When am I legally separated?

A question I get asked quite a lot is, "When am I legally separated?"

This question is relevant for those either wanting a deed of separation or who want to rely on two or five years' separation to establish irretrievable breakdown of the marriage, the only ground for divorce.

There is no magic in separation. It is a question of fact. There is no need for one person to leave the home. Rather a couple can be separated if they occupy separate households under the same roof. This means that they have separate lives albeit in the same home. For example they will each cook, clean, do washing & shop for themselves as well as occupying separate sleeping accommodation.

A deed of separation, or separation agreement, is generally used where the parties cannot rely on a fault based fact for divorce or simply want to be separated but not divorced.
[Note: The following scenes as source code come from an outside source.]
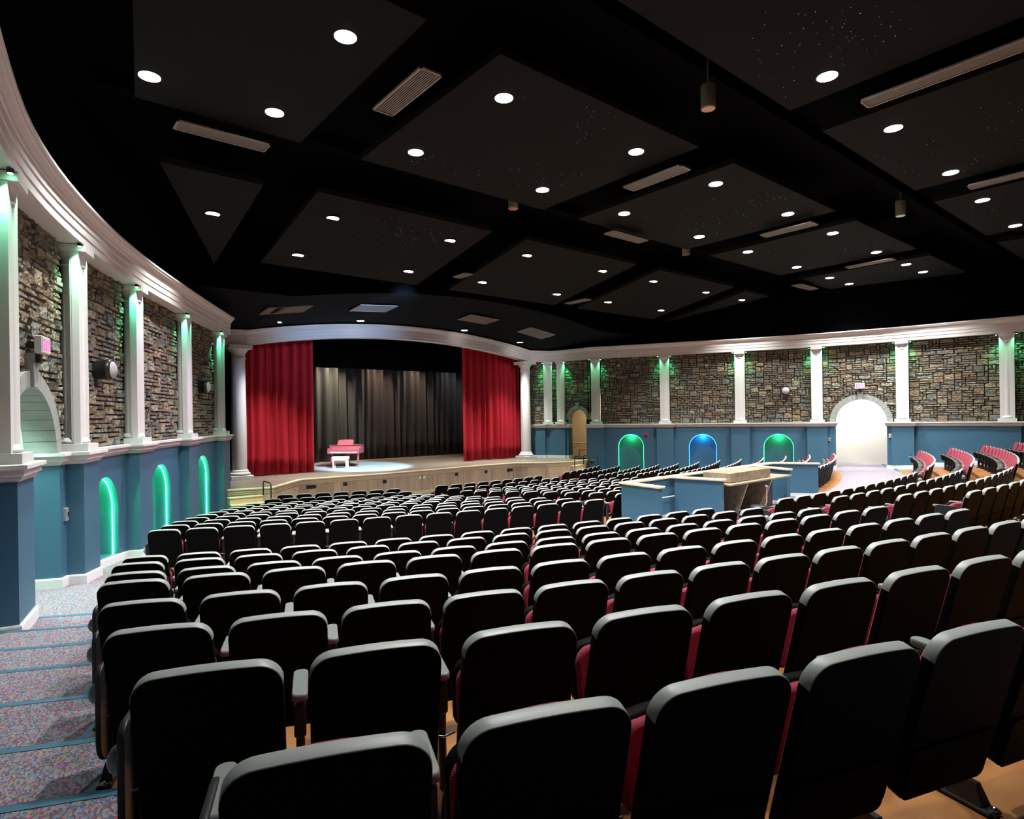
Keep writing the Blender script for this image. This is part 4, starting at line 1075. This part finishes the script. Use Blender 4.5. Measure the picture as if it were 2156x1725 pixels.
def rows_plan():
    out = []
    for k in range(1, 21):
        if k <= 2: te = 79.3
        elif k <= 9: te = 79.55
        else: te = 79.6 - .31 * (k - 9)
        n = {1: 14, 2: 14, 3: 15, 4: 15, 5: 15, 6: 15, 7: 15, 8: 15, 9: 15}.get(k) or round(math.radians(te - TH0[k]) * RK[k] / .56) + 1
        if k == 20: n = 7; te = 76.1
        if k == 19: n = 9; te = 76.55
        L = [TH0[k] + (te - TH0[k]) * i / (n - 1) for i in range(n)]
        out.append((k, 'left', L)); out.append((k, 'right', [180 - t for t in L]))
        if 1 <= k <= 8: s = math.degrees(.56 / RK[k]); m = 13 if k > 4 else 14; c0 = 90 - s * (m - 1) / 2; out.append((k, 'mid', [c0 + s * i for i in range(m)]))
        if k >= 10:
            c0 = 82.9 - .09 * (k - 10); c1 = 97.1 if k < 19 else 97.3; m = round(math.radians(c1 - c0) * RK[k] / .57) + 1
            out.append((k, 'mid', [c0 + (c1 - c0) * i / (m - 1) for i in range(m)]))
    return out
def to_px(p):
    x = p[0] * RT[0] + p[1] * RT[1]; d = p[0] * FW[0] + p[1] * FW[1]
    if d < .3: return None
    X = 1282.5 * x / d; Y = 1282.5 * p[2] / d; r = R(.835)
    return 1078 + X * math.cos(r) - Y * math.sin(r), 862.5 - (X * math.sin(r) + Y * math.cos(r)) + 14.3, d
seats = []
for k, blk, ths in rows_plan():
    for i, th in enumerate(ths):
        top = polar(RK[k], th, ZK[k]); q = to_px(top)
        if q is None: continue
        m = 320 / q[2] * 1.2
        if not (-m < q[0] < 2156 + m and q[1] < 1725 + m): continue
        hid = (k >= 10 and blk == 'mid' and 1310 < q[0] < 1640 and q[1] > 1000 - (q[0] - 1310) * .11)   # behind the booth
        if k == 10 and blk == 'mid' and 83.6 < th < 97: continue      # the booth stands here
        seats.append((q[2], k, blk, i, len(ths), th, hid))
seats.sort(); vis = [s for s in seats if not s[6]]
solo = vis[:300]; rest = [s for s in seats if s not in solo]
rowname = {1: 'nearest row', 2: 'second row from the camera', 3: 'third row from the camera', 4: 'fourth row from the camera', 5: 'fifth row from the camera', 6: 'sixth row from the camera',
           7: 'seventh row from the camera', 8: 'row just behind the cross aisle', 9: 'first row beyond the cross aisle'}
def rname_(k): return rowname.get(k) or '%s row beyond the cross aisle' % ORD[k - 8]
def seat_label(k, blk, i, n):
    if blk == 'left': return 'black backed red seat, %s from the left side aisle, %s' % (ORD[i + 1], rname_(k))
    if blk == 'mid': return 'black backed seat, %s place in the middle block, %s' % (ORD[i + 1], rname_(k))
    return 'red fronted seat, %s from the right side aisle, %s' % (ORD[i + 1], rname_(k))
base = thing('auditorium_seat', 'x', 'seat'); base_parts = {}
for nme, mb in proto.items(): base_parts[nme] = mb.build(nme, base)
ext_mesh = {}
for key, mb in extra.items():
    o = mb.build(key[0]); ext_mesh[key] = o.data; bpy.data.objects.remove(o)
def place(root, k, th):
    x, y, z = polar(RK[k], th, 0); root.location = (x, y, FZ[k] if k < 9 else zfront(math.hypot(x - UC, y - VC) - .2) if False else FZ[k]); root.rotation_euler = (0, 0, R(th) - math.pi / 2)
for idx, (d, k, blk, i, n, th, hid) in enumerate(solo):
    if idx == 0: r = base
    else:
        r = base.copy(); COL.objects.link(r)
        for nm, po in base_parts.items():
            c = po.copy(); COL.objects.link(c); c.parent = r
    place(r, k, th); tag(r, seat_label(k, blk, i, n), 'seat', 'rows of folding auditorium seats')
    r['_e'] = 0; del r['_e']
    first = (i == 0) if blk != 'right' else (i == n - 1); last = (i == n - 1) if blk != 'right' else (i == 0)
    ex = []
    if first: ex += [('end_panel', 'L'), ('end_cap', 'L')]
    if last: ex += [('armrest', 'R'), ('standard', 'R'), ('end_panel', 'R')]
    r['ends'] = ''; del r['ends']
    for key in ex:
        c = bpy.data.objects.new(key[0], ext_mesh[key]); COL.objects.link(c); c.parent = r
# the seats beyond the 300 largest
big = MB(); lists = [proto[n] for n in proto]
for d, k, blk, i, n, th, hid in rest:
    x, y, z = polar(RK[k], th, 0); a = R(th) - math.pi / 2; ca, sa = math.cos(a), math.sin(a); z0 = FZ[k]
    for mb in lists:
        o = len(big.v); big.v += [(x + p[0] * ca - p[1] * sa, y + p[0] * sa + p[1] * ca, z0 + p[2]) for p in mb.v]
        big.f += [[j + o for j in f] for f in mb.f]; km = [big._m(m) for m in mb.mats]
        big.mi += [km[j] for j in mb.mi]; big.sm += mb.sm; big.tint += mb.tint
if rest:
    tag(big.build('auditorium_seats'), 'distant rows of small black backed auditorium seats before the stage', 'seats', kind='stuff')
print('SEATS', len(seats), 'solo', len(solo), 'rest', len(rest))
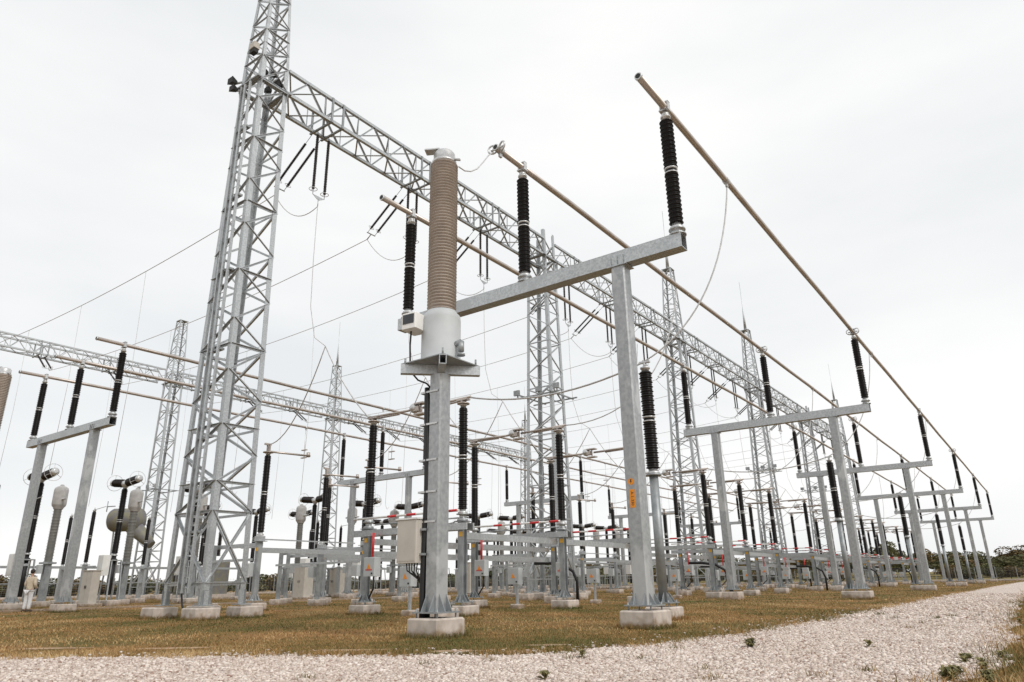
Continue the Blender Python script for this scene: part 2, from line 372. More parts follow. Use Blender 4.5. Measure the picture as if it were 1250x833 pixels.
for n, r0, r1, h0, h1, w, le in ((160000, 5, 14, .012, .042, .008, 1.4), (120000, 14, 30, .015, .045, .016, 1.4), (70000, 30, 75, .02, .055, .04, 1.2), (25000, 75, 170, .04, .09, .12, .9)):
    X, Y = fan(n, r0, r1); k = ~in_road(X, Y) & (patch(X * 1.7 + 9, Y * 1.7) + rng.normal(0, .15, n) > -.36) & ~bare(X, Y); X, Y = X[k], Y[k]
    parts.append(blades(X, Y, h0, h1, w, le))
# fringe of taller grass along the road edges and round the foundations
def along(e, n, amp):
    e = np.array(e); seg = np.hypot(*(e[1:] - e[:-1]).T); pr = seg / (1 + np.hypot(*(e[1:]).T)); i = rng.choice(len(seg), n, p=pr / pr.sum()); t = rng.uniform(0, 1, n)[:, None]
    P = e[i] * (1 - t) + e[i + 1] * t + rng.normal(0, amp, (n, 2)); return P[:, 0], P[:, 1]
X, Y = along(EDGE[2:14], 26000, .2); k = patch(X * 2, Y * 2) > -.12; V_, F_, T_ = blades(X[k], Y[k], .02, .10, .010, 1.2); parts.append((V_, F_, np.clip(T_ + .14, 0, 1)))
X, Y = along(REDGE[2:12], 12000, .28); X = X + .2; k = patch(X * 2.2 + 4, Y * 2.2) > -.15; parts.append(blades(X[k], Y[k], .03, .15, .009, 1.1))
Xc, Yc = rng.uniform(-13, -1.5, 70), rng.uniform(4, 26, 70); idx = rng.integers(0, 70, 2200); X, Y = Xc[idx] + rng.normal(0, .06, 2200), Yc[idx] + rng.normal(0, .06, 2200); k = in_road(X, Y); V_, F_, T_ = blades(X[k], Y[k], .03, .10, .009, 1.0); parts.append((V_, F_, T_ * .6))
for fx, fy, hs in ((-6.8, 13.75, .39), (-12.4, 13.75, .39), (-9.115, 10.08, .375), (-7.75, 16.7, .35), (-18.2, 16.7, .37), (-14.1, 16.7, .37), (-14.1, 22.3, .37), (-18.2, 22.3, .37), (-22.96, 12.48, .4), (-20.64, 12.48, .4), (-20.64, 13.96, .4), (-34.43, 14.45, .39), (-40.03, 14.45, .39), (-6.8, 34.35, .39), (-26, 17.95, .37)):
    n = 900; sd_ = rng.integers(0, 4, n); u = rng.uniform(-hs - .08, hs + .08, n); v = hs + np.abs(rng.normal(0, .05, n))
    X = fx + np.where(sd_ == 0, u, np.where(sd_ == 1, u, np.where(sd_ == 2, v, -v))); Y = fy + np.where(sd_ == 0, v, np.where(sd_ == 1, -v, u))
    V_, F_, T_ = blades(X, Y, .03, .13, .010, .8); parts.append((V_, F_, T_ * .7))
Vs, Fs, Ts, off = [], [], [], 0
for V, F, t in parts: Vs.append(V); Fs.append(F + off); Ts.append(t); off += len(V)
g = place('grass', raw_mesh('grass', np.concatenate(Vs), np.concatenate(Fs), 'blade', np.concatenate(Ts)))
tag(g, 'short dry brown and green grass of the substation lawn', 'grass', kind='stuff')

# crushed stone
def stones(X, Y, s0, s1):
    n = len(X); C8 = np.array([(-1, -1, -1), (1, -1, -1), (1, 1, -1), (-1, 1, -1), (-1, -1, 1), (1, -1, 1), (1, 1, 1), (-1, 1, 1)], float)
    T = np.array([(0, 3, 2), (0, 2, 1), (4, 5, 6), (4, 6, 7), (0, 1, 5), (0, 5, 4), (1, 2, 6), (1, 6, 5), (2, 3, 7), (2, 7, 6), (3, 0, 4), (3, 4, 7)])
    s = rng.uniform(0, 1, n) ** 2 * (s1 - s0) + s0
    P = C8[None] * rng.uniform(.45, 1, (n, 8, 3)) * (s[:, None, None] * np.array([.62, .5, .38])) * rng.uniform(.7, 1.3, (n, 1, 3))
    a = rng.uniform(0, 6.283, n); c, sn = np.cos(a)[:, None], np.sin(a)[:, None]; tl = rng.uniform(-.6, .6, n); ct, st = np.cos(tl)[:, None], np.sin(tl)[:, None]
    x, y, z = P[..., 0], P[..., 1], P[..., 2]; y, z = y * ct - z * st, y * st + z * ct
    V = np.stack([x * c - y * sn + X[:, None], x * sn + y * c + Y[:, None], z + .006 + (s * .22)[:, None]], -1)
    F = (np.arange(n) * 8)[:, None, None] + T[None]
    return V.reshape(-1, 3), F.reshape(-1, 3), np.repeat(np.clip(rng.beta(1.7, 1.5, n) + .16 * patch(X * .9 + 3, Y * .9), 0, 1), 8)
parts = []
for n, r0, r1, s0, s1 in ((105000, 4.2, 9, .008, .038), (70000, 9, 17, .014, .043), (26000, 17, 45, .03, .07)):
    X, Y = fan(n * 3 if r0 > 8 else n * 2, r0, r1, 55); k = in_road(X, Y); parts.append(stones(X[k][:n], Y[k][:n], s0, s1))
X, Y = along(EDGE[2:12], 1500, .35); parts.append(stones(X, Y, .02, .045))
Vs, Fs, Ts, off = [], [], [], 0
for V, F, t in parts: Vs.append(V); Fs.append(F + off); Ts.append(t); off += len(V)
g = place('gravel', raw_mesh('gravel', np.concatenate(Vs), np.concatenate(Fs), 'stone', np.concatenate(Ts)))
tag(g, 'pale pinkish crushed stone lying on the perimeter road', 'gravel', kind='stuff')

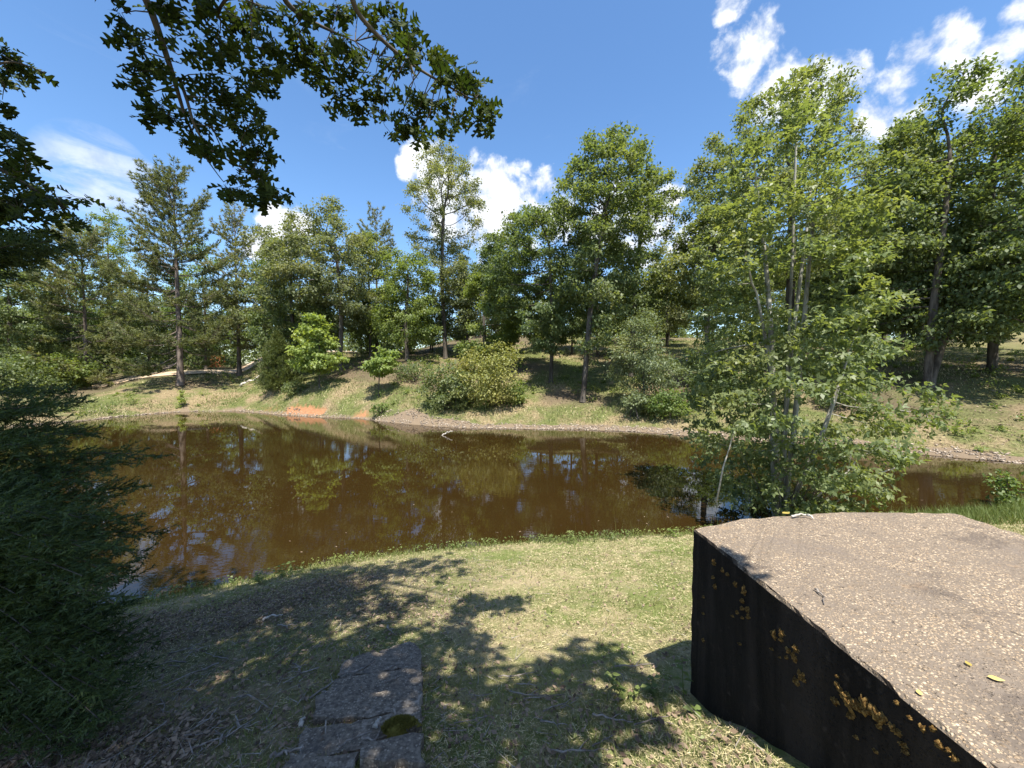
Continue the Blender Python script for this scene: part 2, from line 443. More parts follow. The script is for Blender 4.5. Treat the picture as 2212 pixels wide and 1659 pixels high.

It evidences the separation and can recite any agreement that the parties have arrived at about financial matters whether on an interim or a substantive basis. It can also deal with child arrangements. It would also normally recite that one spouse will divorce the other once two years' separation has accrued. It can have appended to it the draft of a financial order enshrining what the parties have agreed in the deed.

Deeds of separation do not involve the court. A petition for judicial separation does. In a process very similar to divorce, it results in a decree of judicial separation which releases the parties from their duty to live with one another. The decree does not dissolve the marriage. In judicial separation proceedings the court can be asked to make financial orders similar to those available in divorce. However finances can never be totally finalised unless there is a divorce.

A spouse might simply want a separation if they have religious reasons against divorce, if they have been married for less than a year or if they want time and space to work out if they want to end the marriage.